Reflexionará el filósofo diciendo que todos los objetos y sustancias que más allá de sus cualidades y formas, que parecen apuntar a la degradación del hombre, en un sentido meramente material, todas las que nos hacen creer que algún solo material u objeto del mundo es creación nuestra, nos hacen sentir y contemplar una aversión inconsciente hacia nosotros mismos. De ello son verdaderamente inocentes las botellas de PET.
Ahora, vamos a imaginar por un momento que caminamos por una playa y de repente vemos salir del mar, un objeto de 20 o 25 cm de alto, constituido de un material transparente y flexible, con una cabeza blanca y una banda de colores en el torso que, según estuviera descrito en algún tratado científico, sirviera para atraer a ciertos bípedos que beben su contenido.

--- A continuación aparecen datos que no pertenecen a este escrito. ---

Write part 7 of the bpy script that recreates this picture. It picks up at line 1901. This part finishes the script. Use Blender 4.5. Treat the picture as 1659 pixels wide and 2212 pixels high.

Si nos informáramos más sobre esta criatura u objeto, conoceríamos que su existencia se debe a procesos más complejos que la misma evolución natural. Tal vez nos maravillaría el brillo del sol sobre su húmedo costado. Pensaríamos en todo el camino que va desde ser una idea y una ciencia, una materia prima, su proceso de creación, su nacimiento, su vida útil y su muerte. Entonces lo miraríamos como una osamenta, como un resto mortal, lo cambiaríamos de categoría y podríamos caminar tranquilos, incluso maravillados por nuestras playas pobladas de estos despojos. Quizá conociendo su verdadero valor, podríamos prescindir de las campañas de recolección y limpieza, amenazaría su reposo en playas, ríos y lagos, la gente que quisiera colocar en su casa una pequeña pecera de vidrio, mitad arena y mitad agua, con una colección de botellas plásticas que ahora mismo reposan en algún llamado paraíso.
Si esto no funciona, la otra cosa que se me ocurre es que las botellas de refresco se fabriquen con formas de tortugas o delfines; igual así, en vez de verlas flotar de modo vil e inanimado, las veríamos «nadar de muertito». O hagámoslas en formas de lagartijas y mirémoslas «reptar» en la playa.